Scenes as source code
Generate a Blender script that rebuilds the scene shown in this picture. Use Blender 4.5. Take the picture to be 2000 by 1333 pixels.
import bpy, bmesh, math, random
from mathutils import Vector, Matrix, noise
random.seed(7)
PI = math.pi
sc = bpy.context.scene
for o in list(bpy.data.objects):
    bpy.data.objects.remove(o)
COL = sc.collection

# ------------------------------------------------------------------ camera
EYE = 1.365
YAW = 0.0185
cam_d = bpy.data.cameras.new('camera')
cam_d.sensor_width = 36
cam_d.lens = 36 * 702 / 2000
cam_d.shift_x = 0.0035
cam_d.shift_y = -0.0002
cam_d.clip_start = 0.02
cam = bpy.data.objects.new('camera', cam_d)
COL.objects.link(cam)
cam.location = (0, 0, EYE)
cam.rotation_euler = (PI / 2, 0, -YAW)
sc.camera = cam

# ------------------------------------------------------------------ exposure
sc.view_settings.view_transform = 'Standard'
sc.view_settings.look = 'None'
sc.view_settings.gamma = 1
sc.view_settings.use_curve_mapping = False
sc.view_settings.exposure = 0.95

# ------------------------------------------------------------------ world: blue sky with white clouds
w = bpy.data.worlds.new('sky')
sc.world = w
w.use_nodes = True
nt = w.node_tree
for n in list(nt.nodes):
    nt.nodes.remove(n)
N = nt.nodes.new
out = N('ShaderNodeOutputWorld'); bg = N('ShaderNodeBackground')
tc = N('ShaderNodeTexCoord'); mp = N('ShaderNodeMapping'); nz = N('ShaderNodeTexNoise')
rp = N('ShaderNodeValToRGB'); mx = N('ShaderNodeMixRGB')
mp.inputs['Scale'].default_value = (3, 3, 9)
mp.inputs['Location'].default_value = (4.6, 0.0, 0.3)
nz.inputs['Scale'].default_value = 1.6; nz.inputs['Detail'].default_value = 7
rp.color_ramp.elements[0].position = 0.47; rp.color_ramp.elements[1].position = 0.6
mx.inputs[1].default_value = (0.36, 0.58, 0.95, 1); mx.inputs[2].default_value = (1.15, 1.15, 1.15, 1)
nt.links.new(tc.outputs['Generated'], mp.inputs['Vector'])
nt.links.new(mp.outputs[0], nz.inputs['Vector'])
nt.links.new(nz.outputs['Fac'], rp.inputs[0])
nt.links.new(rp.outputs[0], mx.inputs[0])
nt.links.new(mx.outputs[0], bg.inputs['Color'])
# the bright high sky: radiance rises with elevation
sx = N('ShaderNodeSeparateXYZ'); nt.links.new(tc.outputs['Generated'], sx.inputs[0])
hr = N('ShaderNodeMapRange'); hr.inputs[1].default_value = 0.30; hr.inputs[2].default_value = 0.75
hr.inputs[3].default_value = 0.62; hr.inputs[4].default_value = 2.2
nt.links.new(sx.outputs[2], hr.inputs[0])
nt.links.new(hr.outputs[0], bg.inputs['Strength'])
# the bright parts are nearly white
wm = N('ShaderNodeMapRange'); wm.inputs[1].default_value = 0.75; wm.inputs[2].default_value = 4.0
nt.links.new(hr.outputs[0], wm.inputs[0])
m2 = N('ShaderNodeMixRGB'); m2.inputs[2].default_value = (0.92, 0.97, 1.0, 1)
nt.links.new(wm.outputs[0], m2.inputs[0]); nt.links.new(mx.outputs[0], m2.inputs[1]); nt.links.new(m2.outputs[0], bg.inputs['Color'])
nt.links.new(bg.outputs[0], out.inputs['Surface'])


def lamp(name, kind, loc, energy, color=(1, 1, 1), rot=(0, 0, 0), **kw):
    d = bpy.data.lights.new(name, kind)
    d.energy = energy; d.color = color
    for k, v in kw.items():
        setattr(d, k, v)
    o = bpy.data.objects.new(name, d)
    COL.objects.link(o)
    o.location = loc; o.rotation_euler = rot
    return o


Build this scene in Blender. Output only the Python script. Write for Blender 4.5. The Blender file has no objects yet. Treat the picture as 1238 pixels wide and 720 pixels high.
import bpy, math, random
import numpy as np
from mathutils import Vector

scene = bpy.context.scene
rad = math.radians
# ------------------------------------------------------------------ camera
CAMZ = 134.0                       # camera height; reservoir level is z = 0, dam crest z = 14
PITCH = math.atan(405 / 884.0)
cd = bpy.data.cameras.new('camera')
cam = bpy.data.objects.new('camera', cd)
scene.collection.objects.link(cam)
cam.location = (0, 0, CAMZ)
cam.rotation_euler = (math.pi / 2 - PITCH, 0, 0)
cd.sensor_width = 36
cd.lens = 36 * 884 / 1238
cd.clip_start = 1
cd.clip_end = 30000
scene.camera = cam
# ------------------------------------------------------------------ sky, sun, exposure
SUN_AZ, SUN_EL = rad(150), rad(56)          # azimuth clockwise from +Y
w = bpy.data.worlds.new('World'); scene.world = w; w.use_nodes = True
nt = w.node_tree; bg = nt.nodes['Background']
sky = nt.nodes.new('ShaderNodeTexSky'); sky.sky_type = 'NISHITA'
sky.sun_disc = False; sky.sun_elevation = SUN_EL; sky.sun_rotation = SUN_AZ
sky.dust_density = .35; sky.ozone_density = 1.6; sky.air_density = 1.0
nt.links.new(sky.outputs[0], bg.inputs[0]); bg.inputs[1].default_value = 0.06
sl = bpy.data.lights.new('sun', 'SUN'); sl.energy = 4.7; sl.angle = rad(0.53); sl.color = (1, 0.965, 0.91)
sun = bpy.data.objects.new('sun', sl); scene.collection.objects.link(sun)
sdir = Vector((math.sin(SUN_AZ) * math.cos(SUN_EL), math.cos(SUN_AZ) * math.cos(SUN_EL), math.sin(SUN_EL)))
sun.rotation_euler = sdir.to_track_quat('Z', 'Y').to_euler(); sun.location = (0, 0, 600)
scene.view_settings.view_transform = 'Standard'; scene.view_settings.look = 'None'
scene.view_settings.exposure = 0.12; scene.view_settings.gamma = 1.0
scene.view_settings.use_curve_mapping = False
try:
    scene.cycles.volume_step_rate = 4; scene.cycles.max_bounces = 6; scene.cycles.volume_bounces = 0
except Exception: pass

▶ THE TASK
The answer should consist of the lines from the first line of the entries through the line with "sc.camera = cam", copied exactly.

▶ SOLUTION TO THIS TASK
Generate a Blender script that rebuilds the scene shown in this picture. Use Blender 4.5. Take the picture to be 2000 by 1333 pixels.
import bpy, bmesh, math, random
from mathutils import Vector, Matrix, noise
random.seed(7)
PI = math.pi
sc = bpy.context.scene
for o in list(bpy.data.objects):
    bpy.data.objects.remove(o)
COL = sc.collection

# ------------------------------------------------------------------ camera
EYE = 1.365
YAW = 0.0185
cam_d = bpy.data.cameras.new('camera')
cam_d.sensor_width = 36
cam_d.lens = 36 * 702 / 2000
cam_d.shift_x = 0.0035
cam_d.shift_y = -0.0002
cam_d.clip_start = 0.02
cam = bpy.data.objects.new('camera', cam_d)
COL.objects.link(cam)
cam.location = (0, 0, EYE)
cam.rotation_euler = (PI / 2, 0, -YAW)
sc.camera = cam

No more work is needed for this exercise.